Does the series $$ \sum_{n=1}^\infty\left(1+\frac{2}{n}\right)^{n^3+n^2+1} \mathrm{e}^{-2n^2} $$ converge?
The ratio test is inconclusive, so I think I must use the comparison test. But I couldn't find a series to use in this case.

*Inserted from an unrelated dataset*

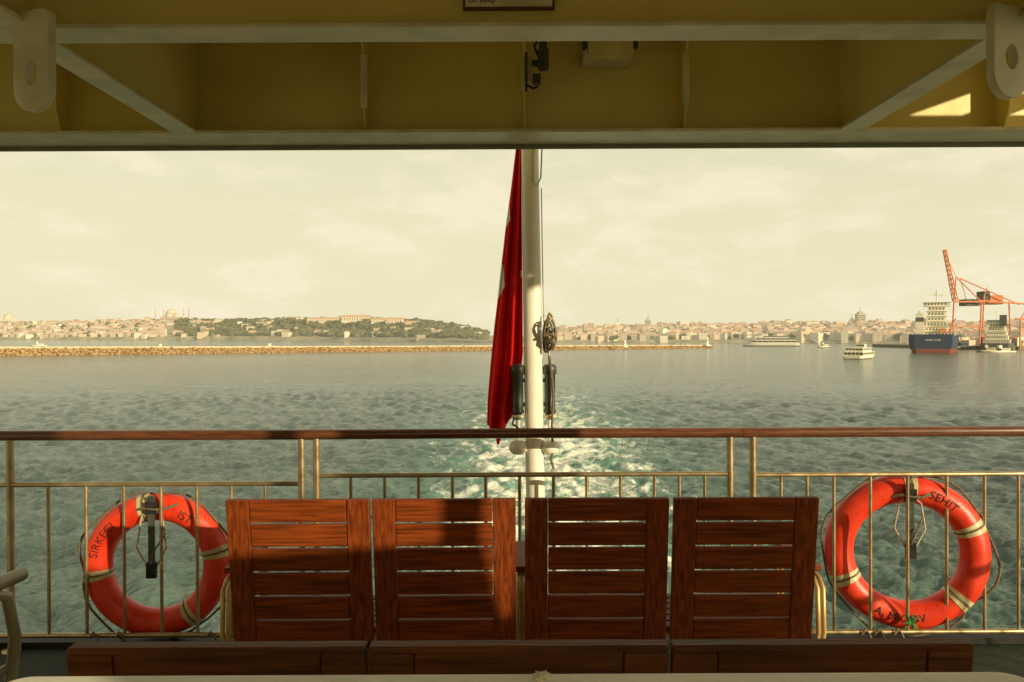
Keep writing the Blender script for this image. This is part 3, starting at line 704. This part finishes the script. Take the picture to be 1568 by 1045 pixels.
# ------------------------------------------------------------------ vessels
navy=simplemat("navy_hull",(0.030,0.045,0.085),hz_=.03); redb=simplemat("boot_red",(0.20,0.06,0.035),hz_=.03); shipw=simplemat("ship_white",(0.70,0.66,0.52)); orange=simplemat("crane_orange",(0.56,0.17,0.05),hz_=.08); dk=simplemat("dark_fittings",(0.07,0.07,0.055),hz_=.05); greyd=simplemat("quay_concrete",(0.22,0.20,0.14))
def hull(g,M,L_,B,h,mat,boot,bowout=6,n=14,zs=0):
    sec=[]
    for i in range(n+1):
        t=i/n; y=-L_/2+L_*t
        wdt=B/2*(min(1,(t/0.06)**0.5*0.25+0.75) if t<0.06 else (1 if t<0.7 else max(0.02,1-((t-0.7)/0.3)**2.2)))
        rise=h*0.22*max(0,(t-0.75)/0.25)**2
        sec.append([(wdt*0.80*(1 if t<.7 else .9),y-(0),-1),(wdt*0.93,y,h*0.22),(wdt,y+(bowout*max(0,t-0.8)),h*0.6),(wdt*1.0+0.0,y+bowout*max(0,(t-0.7))*1.2,h+rise)])
    for k,mat_ in ((0,boot),(1,mat),(2,mat)):
        V=[];Fc=[]
        for s_ in sec:
            for sx in(-1,1):
                for q in(k,k+1): V.append(M@Vector((sx*s_[q][0],s_[q][1],s_[q][2])))
        for i in range(n):
            a=i*4;b_=a+4; Fc+=[(a,b_,b_+1,a+1),(a+2,a+3,b_+3,b_+2)]
        Fc+=[(0,1,3,2),(n*4,n*4+2,n*4+3,n*4+1)]
        g.add(V,Fc,mat_)
    V=[M@Vector((sx*s_[3][0],s_[3][1],s_[3][2]-0.5)) for s_ in sec for sx in(-1,1)]
    g.add(V,[(i*2,i*2+1,i*2+3,i*2+2) for i in range(n)],greyd)
dd=560; xs=X(1429,dd)
M=Matrix.Translation((xs,dd,0))@Matrix.Rotation(math.radians(-29),4,'Z')@Matrix.Translation((0,65,0))
g=MB(); hull(g,M,130,32,13,navy,redb)
zz=12
for i,(w_,y0,y1,h) in enumerate(((24,-62,-38,3.2),(15,-60,-40,3.6),(13,-59,-41,3.6),(12,-58,-42,3.6),(12,-58,-42,3.6),(11,-57,-43,3.4),(17,-56,-46,3.0))):
    g.box(-w_/2+2,w_/2+2,y0,y1,zz,zz+h-0.35,shipw,M); g.box(-w_/2+1.5,w_/2+2.5,y0-.8,y1+.4,zz+h-0.349,zz+h,shipw,M)
    k=-w_/2+3
    while k<w_/2+0.6: g.box(k,k+0.9,y0-0.12,y0-0.01,zz+1.0,zz+2.1,dk,M); k+=2.1
    zz+=h
g.box(-11,-6,-64,-57,12,28,shipw,M); g.box(-11.2,-5.8,-64.2,-56.8,22,25,dk,M)
g.box(4,8,-64,-60.5,14,17,orange,M); g.box(11,13.2,-56,-48,14.5,17,orange,M)
g.tube([(2,-50,zz),(2,-50,zz+9)],0.5,shipw,6,M=M); g.tube([(-2,-50,zz+5),(6,-50,zz+5)],0.3,shipw,6,M=M); g.lathe((2,-50,zz+6.5),[(0,-1),(1.2,0),(0,1)],shipw,10,M=M)
g.tube([(-9,-55,12),(-9,-55,30)],.6,shipw,6,M=M); g.tube([(11,-60,12),(11,-60,20)],.5,orange,6,M=M); g.tube([(11,-60,20),(14,-64,24)],.4,orange,6,M=M)
for i in range(40):
    g.box(*(lambda x,y,z:(x,x+2.4,y,y+6,z,z+2.5))(-12+2.5*random.randint(0,9),-34+6.6*random.randint(0,12),12.1+2.6*random.randint(0,1)),random.choice([dk,orange,navy,shipw,redb]),M)
for px in range(7): g.tube([(-13+px*4.4,-64.5,12.5),(-13+px*4.4,-64.5,13.8)],0.12,shipw,5,M=M)
g.tube([(-13,-64.5,13.8),(13.4,-64.5,13.8)],0.1,shipw,5,M=M)
vs,fs=text_mesh("MARE STAR",1.9); g.add([M@Vector((v.x,-65.35,8.9+v.y)) for v in vs],fs,shipw)
g.build("cargo_ship")
q0=700; g=MB(); g.box(X(1462,q0),X(2300,q0),q0,q0+160,-2,3.0,greyd); 
for i in range(90):
    x=X(random.uniform(1470,1700),q0+5); y=q0+random.uniform(3,20); z=3.0+2.6*random.randint(0,2); g.box(x,x+6,y,y+2.5,z if z<4 else 3,z+2.6,random.choice([dk,orange,navy,shipw,redb,stone,tiler]))
for i in range(8):
    x=X(1475+i*14,q0-1.5); g.box(x,x+3,q0-1.5,q0-0.1,-1,2.6,dk)
g.build("container_quay",)
M=Matrix.Translation((X(1526,650),650,0))@Matrix.Rotation(math.radians(-34),4,'Z')@Matrix.Translation((0,35,0))
g=MB(); hull(g,M,70,22,6,dk,redb)
zz=5.5
for i,(w_,h) in enumerate(((19,3.4),(16,3.4),(14,3.4),(12,3.4),(11,3.2),(15,2.8))):
    g.box(-w_/2,w_/2,-30+i*.6,-16,zz,zz+h-.3,shipw,M); g.box(-w_/2-.4,w_/2+.4,-30.6+i*.6,-15.6,zz+h-.299,zz+h,shipw,M)
    k=-w_/2+1
    while k<w_/2-1.4: g.box(k,k+0.9,-30.1+i*.6,-30.01+i*.6,zz+1,zz+1.9,dk,M); k+=2.0
    zz+=h
g.box(2,7,-33,-28,20,29,dk,M); g.tube([(0,-24,zz),(0,-24,zz+8)],.4,shipw,6,M=M)
g.build("cargo_ship")
def bar(g,a,b_,dA,dB=None,r=0.55,lattice=False):
    dB=dB or dA; p=Vector((X(a[0],dA),dA,Z(a[1],dA))); q=Vector((X(b_[0],dB),dB,Z(b_[1],dB)))
    if not lattice: g.tube([p,q],r,orange,6); return
    L_=(q-p); n=max(4,int(L_.length/4)); u=L_.normalized(); s=u.cross(Vector((0,1,0))).normalized()*r*1.7; t=Vector((0,1,0))*r*2.0
    cs=[s+t,s-t,-s-t,-s+t]
    for c in cs: g.tube([p+c,q+c*0.6],r*0.5,orange,5)
    for i in range(n):
        for k in range(4):
            a_=p+L_*(i/n)+cs[k]*(1-0.4*i/n); b2=p+L_*((i+1)/n)+cs[(k+1)%4]*(1-0.4*(i+1)/n); g.tube([a_,b2],r*0.3,orange,4)
g=MB(); d1,d2=705,722
for dd in (d1,d2):
    bar(g,(1457,536),(1461,462),dd,r=0.8); bar(g,(1500,536),(1503,462),dd,r=0.8); bar(g,(1457,500),(1503,500),dd,r=.6); bar(g,(1461,462),(1503,462),dd,r=.8); bar(g,(1458,530),(1502,500),dd,r=.4)
    bar(g,(1461,462),(1464,424),dd,r=.6); bar(g,(1503,462),(1464,424),dd,r=.5)
for a in((1461,462),(1503,462),(1464,424),(1457,500),(1500,500)): bar(g,a,a,d1,d2,r=.6)
bar(g,(1463,461),(1446,382),713,r=0.9,lattice=True); bar(g,(1464,424),(1446,384),713,r=.25)
bar(g,(1464,425),(1472,430),713,r=.4)
g.box(X(1478,710),X(1500,710),708,720,Z(468,710),Z(458,710),dk)
g.build("harbour_crane")
g=MB(); d1,d2=722,742
for dd in (d1,d2):
    bar(g,(1503,536),(1507,452),dd,r=.7); bar(g,(1548,536),(1545,462),dd,r=.7); bar(g,(1505,495),(1547,495),dd,r=.6); bar(g,(1478,459),(1568,465),dd,r=.8); bar(g,(1507,452),(1512,440),dd,r=.5)
    bar(g,(1470,426),(1560,466),dd,r=.55); bar(g,(1470,426),(1480,459),dd,r=.4); bar(g,(1505,530),(1546,495),dd,r=.35)
for a in((1507,452),(1545,462),(1505,495),(1547,495),(1470,426),(1560,466),(1480,459)): bar(g,a,a,d1,d2,r=.5)
g.box(X(1510,730),X(1532,730),726,738,Z(466,730),Z(452,730),orange); g.box(X(1503,730),X(1512,730),726,738,Z(460,730),Z(446,730),dk)
g.build("harbour_crane")
g=MB(); d1,d2=690,706
for dd in (d1,d2):
    bar(g,(1562,538),(1563,488),dd,r=.8); bar(g,(1610,538),(1608,488),dd,r=.8); bar(g,(1555,488),(1640,488),dd,r=.9); bar(g,(1563,488),(1585,455),dd,r=.5); bar(g,(1608,488),(1585,455),dd,r=.5)
for a in((1563,488),(1608,488),(1585,455)): bar(g,a,a,d1,d2,r=.6)
g.build("harbour_crane")
def ferry(px,dd,L_,B,rot,name,hl=1.6,tiers=((0.92,-0.44,0.36,2.3),(0.82,-0.40,0.22,2.1)),yoff=0,wm=None):
    wm=wm or shipw
    M=Matrix.Translation((X(px,dd),dd+yoff,0))@Matrix.Rotation(math.radians(rot),4,'Z'); g=MB(); hull(g,M,L_,B,hl,wm,dk,bowout=2)
    z=hl-0.3
    for w_,a,b_,h in tiers:
        W=B*w_/2; g.box(-W,W,a*L_,b_*L_,z,z+0.9,wm,M); g.box(-W+.2,W-.2,a*L_+.3,b_*L_-.3,z+.9,z+h-.25,dk,M); g.box(-W-.2,W+.2,a*L_-.3,b_*L_+.3,z+h-.25,z+h,wm,M)
        for k in range(9):
            y=a*L_+(b_-a)*L_*k/8
            for sx in(-1,1): g.box(sx*W-.12,sx*W+.12,y-.15,y+.15,z+.9,z+h-.25,wm,M)
        for k in range(6):
            x=-W+2*W*k/5; g.box(x-.13,x+.13,a*L_-.05,a*L_+.25,z+.9,z+h-.25,wm,M)
        z+=h
    g.box(-B*.2,B*.2,0.05*L_,0.17*L_,z,z+2,wm,M); g.box(-B*.19,B*.19,0.04*L_,0.165*L_,z+.9,z+1.6,dk,M); g.tube([(0,0,z),(0,0,z+4)],.12,dk,5,M=M)
    g.build(name)
ferry(1327,412,28,10.5,-38,"passenger_ferry",yoff=8)
ferry(1184,905,62,12,78,"cruise_ship",hl=4,tiers=((0.95,-0.44,0.36,3.0),(0.9,-0.42,0.26,2.8),(0.7,-0.3,0.12,2.4)),yoff=8,wm=simplemat("hazy_ship_white",(0.44,0.42,0.33),hz_=.2))
for px,dd,L_ in ((250,640,17),(417,690,20),(60,900,16),(1262,820,14),(1535,560,20),(1515,590,16)):
    ferry(px,dd,L_,5,random.uniform(60,110),"small_boat",hl=1.4,tiers=((0.7,-0.25,0.12,2.2),),yoff=0)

Any hint?
Thanks in advance!
Since $$ \log(1+x)=x-\frac{x^2}{2}+\frac{x^3}{3}-\frac{x^4}{4}+\mathcal{O}(x^5), \quad \lvert x\rvert<1, $$ we have that $$ \log\left(1+\frac{2}{n}\right)=\frac{2}{n}-\frac{2}{n^2}+\frac{8}{3n^3}-\frac{4}{n^4}+{\mathcal O}(n^{-5}). $$ In particular, using the Taylor expansion theorem, we obtain that the ${\mathcal O}(n^{-5})$ term is of the form $n^{-5}a_n$, whre $a_n$ is a bounded sequence.
Then we have that $$ \log a_n=\log \left(\left(1+\frac{2}{n}\right)^{n^3+n^2+1} \left(\frac{1}{e^2}\right)^{n^2}\right) \\ =(n^3+n^2+1)\left(\frac{2}{n}-\frac{2}{n^2}+\frac{8}{3n^3}-\frac{4}{n^4}+{\mathcal O}(n^{-5})\right)-2n^2\\= \frac{2}{3}+\frac{2}{3n}+{\mathcal O}(n^{-2}) $$ Hence $a_n=\mathrm{e}^{2/3+2/3n+{\mathcal O}(n^{-2})}\to\mathrm{e}^{2/3}$ and thus the series diverges.